USC faces tough test in No. 4 Cal State Fullerton


Why, you might ask, is USC playing two games at Cal State Fullerton this season, while the Titans only play one at Dedeaux Field? Seems a little unfair to the Trojans, doesn’t it? Why would USC would agree to that?

Well, as it turns out, the reason for the discrepancy is that USC Assistant Coach Gabe Alvarez lost a coin flip with a Fullerton assistant while on a scouting trip in San Diego last winter.

Control issues · Junior Sean Silva is one of the many USC pitchers who have struggled to throw strikes this year, with nine walks in 10.2 innings. -

Control issues · Junior Sean Silva is one of the many USC pitchers who have struggled to throw strikes this year, with nine walks in 10.2 innings. –

The game decided by the coin toss was actually the teams’ opener, played back on Feb. 15, but it comes around with bigger effect now, as the Trojans (12-19) travel to Goodwin Field for a second time this year to take on the No. 4 Titans (28-4) tonight at 6 p.m.

Cal State Fullerton has lost just one time in the last calendar month, and by one run at that. The Titans always have a talented squad, but the consensus is that this is its most prolific in recent memory. They started off the season against USC ranked 22nd, climbed to No. 10 by the time the Trojans played them and have now cracked the top five.

“It’s another great team,” USC head coach Dan Hubbs said of the Titans. “So we need to be able to have quality at-bats like we did on Saturday and Sunday, but we also need to be able to punch the runs across.”

The Trojans totaled 27 hits in a three-game set against Stanford this weekend, including nine on Saturday and 11 on Sunday, but managed to put just 12 runs across the plate all weekend and dropped the series two games to one.
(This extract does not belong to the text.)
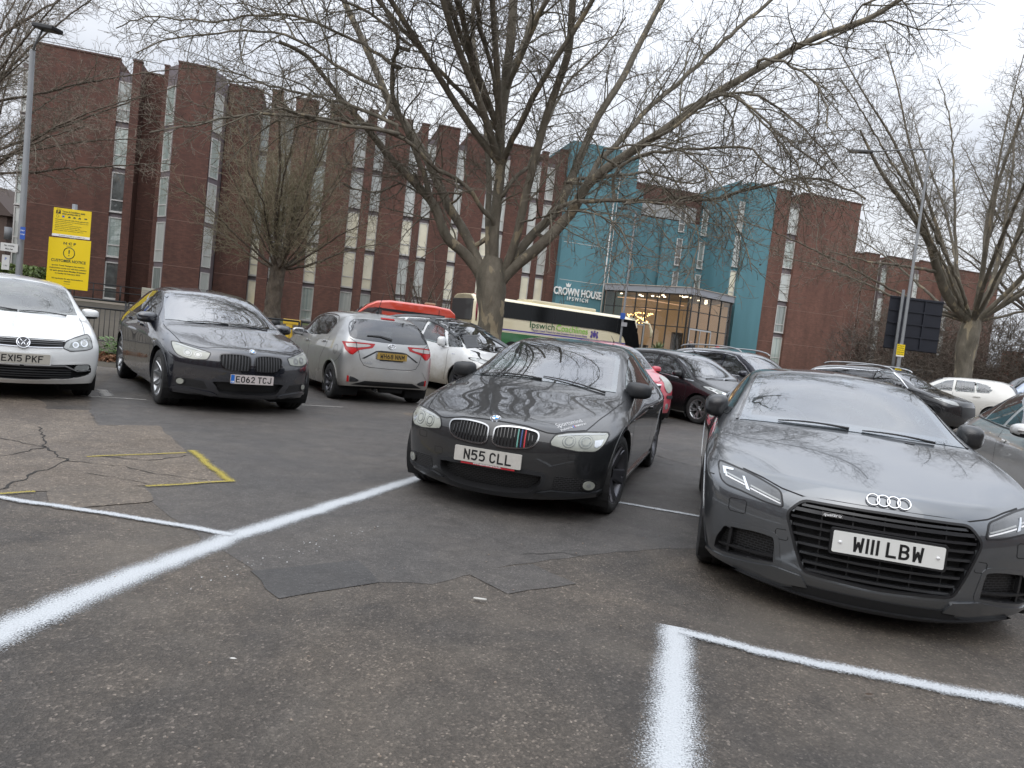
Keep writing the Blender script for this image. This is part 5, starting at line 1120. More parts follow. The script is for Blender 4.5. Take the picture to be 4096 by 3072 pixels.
def estate(at_, name, label, col, H=1.70, gzv=0, trimcol=None, rails=True, L=None):
    W = paint(col[0], col[1], .2, .25, 1., .12, (.06, .055, .05))
    S = hatch(at_, W, 2.67, .88, .95, 1.80, H, .345, -.25, -1.05, .86, 1.12, 1.03, 1.12, tum=.63, roofdrop=.08); S['gz'] = gzv; S['zseat'] = 1.08
    c = Car(S, name, label, 'cars parked beyond the middle lane')
    doors(c, [[(-.38, .98), (-.36, .6), (-.42, .35)], [(-1.42, 1.03), (-1.40, .6), (-1.44, .35)]], [(-1.25, .94), (-2.25, .97)],
          [('side_window', [(-.50, 1.06), (-.75, 1.26), (-1.12, 1.48), (-1.38, H - .17), (-1.40, 1.075)], None), ('rear_side_window', [(-1.48, 1.08), (-1.46, H - .17), (-2.35, H - .19), (-2.42, 1.12)], M_glassdark), ('boot_side_window', [(-2.5, 1.13), (-2.44, H - .19), (-2.9, H - .25), (-3.15, 1.30), (-3.0, 1.17)], M_glassdark)])
    c.line('window_surround', 'L', [(-.42, 1.045), (-.72, 1.28), (-1.12, 1.515), (-1.45, H - .14), (-2.45, H - .155), (-2.95, H - .22), (-3.22, 1.30), (-3.05, 1.145), (-2.4, 1.10), (-1.4, 1.055), (-.42, 1.02)], .018, M_chrome, off=.010, t=.012)
    if rails:
        for sg in (1, -1):
            bm = NB(); P = [(-1.0, .60, H - .07), (-1.12, .60, H - .01), (-1.5, .60, H + .035), (-2.2, .59, H + .035), (-2.8, .585, H), (-3.0, .585, H - .06)]
            tube(bm, [(x, sg * y, z) for x, y, z in spl([Vector(p) for p in P], 4)], .018, 8); obj('roof_rail', bm, M_satin, c.root)
    c.window('windscreen', 'T', spl([(-.28, -.72), (-.12, -.45), (-.05, 0), (-.12, .45), (-.28, .72)], 4) + spl([(-.65, .66), (-1.02, .59), (-.90, .3), (-.87, 0), (-.90, -.3), (-1.02, -.59), (-.65, -.66)], 3), M_glassGT, frit=.04)
    headlight(c, [(.50, .74), (.55, .83), (.78, .90), (.86, .89), (.83, .80), (.70, .75)], M_lens)
    c.patch('grille', 'F', rnd([(-.45, .45), (.45, .45), (.42, .72), (-.42, .72)], .04), M_black, off=.004)
    c.mirror(-.62, .95, 1.10, (.10, .12, .085), W, arm_to=(-.58, .86, 1.03), capmat=M_black)
    c.interior(); c.finish(); c.wheels(spokes(7, .06, .045, .03), M_rim, wid=.225)
    return c
def merc():
    W = paint('pewter_paint', (.48, .48, .47), .2, .3, 1., .35, (.16, .14, .12))
    S = dict(at=(5.33, 5.55, -21), L=4.82, wb=2.854, rt=.32, cowl=-.45, xe=-3.0, zseat=.92, mat=W,
      xs=[.50, .30, .05, -.2, -.45, -.8, -1.15, -1.45, -1.9, -2.4, -2.8, -3.15, -3.5, -3.75],
      pw=[(.5, .84), (.3, .89), (0, .905), (-1.4, .91), (-2.8, .905), (-3.4, .88), (-3.75, .82)],
      c=[(.5, .78, 0), (.3, .84, 0), (.05, .89, 0), (-.2, .925, .02), (-.45, .965, .08), (-.8, 1.14, .12), (-1.15, 1.31, .12), (-1.45, 1.40, .08), (-1.9, 1.452, 0), (-2.4, 1.44, 0), (-2.8, 1.34, -.05), (-3.15, 1.18, -.06), (-3.5, 1.03, 0), (-3.75, 1.0, 0)],
      e=[(.5, .66, .74), (.3, .69, .80), (.05, .72, .85), (-.2, .74, .885), (-.45, .75, .92), (-.8, .71, 1.07), (-1.15, .655, 1.24), (-1.45, .61, 1.335), (-1.9, .59, 1.39), (-2.4, .585, 1.375), (-2.8, .60, 1.27), (-3.15, .64, 1.11), (-3.5, .70, .98), (-3.75, .68, .96)],
      b=[(.5, .76, .70), (.3, .82, .77), (0, .85, .83), (-.5, .865, .92), (-1.9, .865, .96), (-2.8, .85, 1.0), (-3.4, .80, .97), (-3.75, .74, .93)],
      s=[(.5, .64), (0, .74), (-.6, .78), (-2.8, .84), (-3.75, .82)], o=[(.5, .20), (.1, .20), (-3, .21), (-3.75, .3)],
      fc=[(.72, .20), (.80, .30), (.82, .50), (.80, .64), (.77, .70), (.74, .75)], rc=[(-3.86, .33), (-3.92, .42), (-3.94, .58), (-3.94, .75), (-3.92, .92), (-3.88, .98)])
    c = Car(S, 'parked_saloon', 'dull silver saloon cut off by the right edge, beside the shiny grey coupe', 'cars parked in the near bays')
    doors(c, [[(-.50, .92), (-.46, .6), (-.50, .3)], [(-1.62, .94), (-1.60, .6), (-1.62, .3)]], [(-1.42, .84), (-2.45, .87)],
          [('side_window', [(-.66, .965), (-.95, 1.12), (-1.3, 1.28), (-1.60, 1.355), (-1.64, .985)], None), ('rear_side_window', [(-1.74, .99), (-1.70, 1.36), (-2.1, 1.355), (-2.42, 1.29), (-2.46, 1.01)], None), ('quarter_window', [(-2.52, 1.015), (-2.50, 1.27), (-2.75, 1.17), (-2.90, 1.05)], None)])
    c.window('windscreen', 'T', spl([(-.50, -.72), (-.38, -.4), (-.35, 0), (-.38, .4), (-.50, .72)], 4) + spl([(-.95, .66), (-1.42, .565), (-1.35, .3), (-1.33, 0), (-1.35, -.3), (-1.42, -.565), (-.95, -.66)], 3), M_glass, frit=.045)
    c.window('rear_window', 'T', [(-2.72, -.54), (-2.65, 0), (-2.72, .54), (-3.3, .62), (-3.35, 0), (-3.3, -.62)], M_glassdark, frit=.04)
    c.line('belt_trim', 'L', [(-.62, .952), (-1.7, .972), (-2.95, 1.02)], .012, M_black, off=.006, t=.01)
    hs_ = headlight(c, [(.40, .60), (.42, .70), (.62, .72), (.72, .66), (.62, .58)], M_lens)
    c.patch('grille', 'F', rnd([(-.28, .50), (.28, .50), (.33, .70), (-.33, .70)], .05), M_satin, off=.006)
    c.mirror(-.72, .90, 1.0, (.10, .125, .075), W, arm_to=(-.70, .84, .93), capmat=M_black, e=.75)
    for m, sg in (('L', 1), ('R', -1)):
        bm = NB(); tube(bm, [(-.628 - .03, sg * .83, 1.0), (-.618 - .012, sg * .90, 1.0), (-.640, sg * .98, 1.0)], .014, 8); obj('mirror_indicator', bm, M_clear, c.root)
    c.interior(); c.finish(); c.wheels(spokes(5, .07, .05, .03), M_rim, wid=.225)
    return c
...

Still, there is perhaps no stat that describes the Trojans’ struggles this year better than their discrepancy in walks taken compared to walks surrendered. USC has given up 146 free bases this year, twice as much as the 73 they have taken at the plate. Stanford, by comparison, has taken 93 and given up 69. Fullerton has taken an incredible 151 free bases.
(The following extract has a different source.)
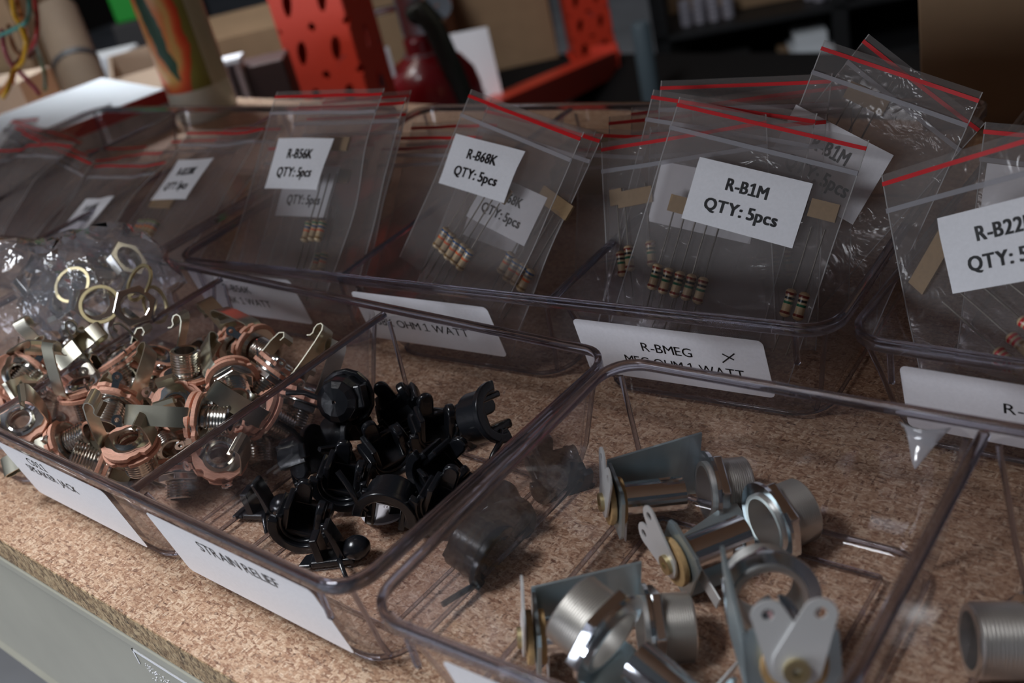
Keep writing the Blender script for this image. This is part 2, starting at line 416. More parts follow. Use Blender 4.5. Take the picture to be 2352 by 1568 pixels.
bench = empty('shelf_rack', (0, 0, 0), 'storage rack shelf with a speckled chipboard deck on a beige steel beam', 'shelf')
top = MB().box(-1250, 520, -13, 410, -11.5, 0).build('deck', 'board', bench)
top['label'] = 'speckled chipboard deck'
us = MB().box(-1250, 520, -25, 360, 345, 357).box(-1250, 520, -27, -25, 310, 357).build('upper_shelf', 'board'); tag(us, 'upper shelf of the rack above the trays', 'shelf')  # unseen shelf; its height and edges are set to shade the back rows
edge = MB().box(-1250, 520, -13.4, -13, -11.5, -0.3).build('deck_edge', 'board_edge', bench)
bm_ = MB(); prof = [(-12.5, -12.2), (-13.6, -13.4), (-13.6, -17), (-11.5, -19), (-11.5, -96), (-13, -100), (30, -100), (30, -12.2)]
bm_.loft([[(x, a, b) for a, b in prof] for x in (-1250, 520)])
bm_.build('front_beam', 'beige', bench, bevel=.4)['label'] = 'beige enamelled steel beam'
# worn sticker outline on the beam
st = MB()
p0, p1 = PY(302, 1488, -11.6), PY(1000, 1980, -11.6)
sx0, sz0 = p0.x, p0.z
sx1 = sx0+46
for a in ((sx0, sx1, sz0-1.0, sz0), (sx0, sx0+.8, sz0-7, sz0)):
    st.box(a[0], a[1], -11.75, -11.5, a[2], a[3])
for i in range(90):
    x = sx0+4+R_.random()*20; z = sz0-4-R_.random()**1.5*9-(x-sx0)*.15; d = R_.uniform(.2, .8)
    st.box(x, x+d, -11.7, -11.5, z, z+d*.6)
st.build('sticker_residue', 'paper', bench)['label'] = 'white outline and flecks left by a removed sticker'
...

“It’s glaring,” Hubbs called the discrepancy. “Offensively, we’re trying to get things done so fast. We’re not allowing the game to come to us. You see the guys who have the most walks on our team — it’s because the game is slower for them at the plate.”

The only players on the Trojan team this year with more than five walks at the plate are junior infielder Kevin Swick, sophomore catcher Garrett Stubbs and fifth-year senior outfielder Greg Zebrack, all among the most experienced hitters on the team.

“They don’t have any fear of taking a pitch and waiting for the right one,” Hubbs said of his upperclassmen. “And they’re capable of fouling pitches off and waiting for the one to hit and putting that one in play. Our young guys, when they go up to the plate they don’t want to get deep into counts.”

But the discrepancy is more than just about the youthful hitters. One hundred and forty-six is an inordinate amount of walks to give up, and the struggles on the mound can be traced back to youth as well.

“We’re asking some of these guys to be juniors as freshman,” Hubbs said. “So they’re getting a lot of experience, but it’s unfair to them. A lot of them still have a ways to go. Because we’re a youthful team, we don’t have the depth in experience.”

Indeed, the only two upperclassman to start even one game for the Trojans this year are juniors Bob Wheatley (who has started seven) and Sean Silva, a junior college transfer who made his first start last Friday after Wheatley was scratched. The Trojans have started freshman in close to half (14 of 31) of their games so far this year, with underclassman comprising 23 of the 31 starts.

And it will be yet another freshman to start tonight for USC, as Sean Adler will get the ball against the Titans. If there was ever a time for a freshman to pitch like a junior, it would be on the road against the No. 4 team in the country.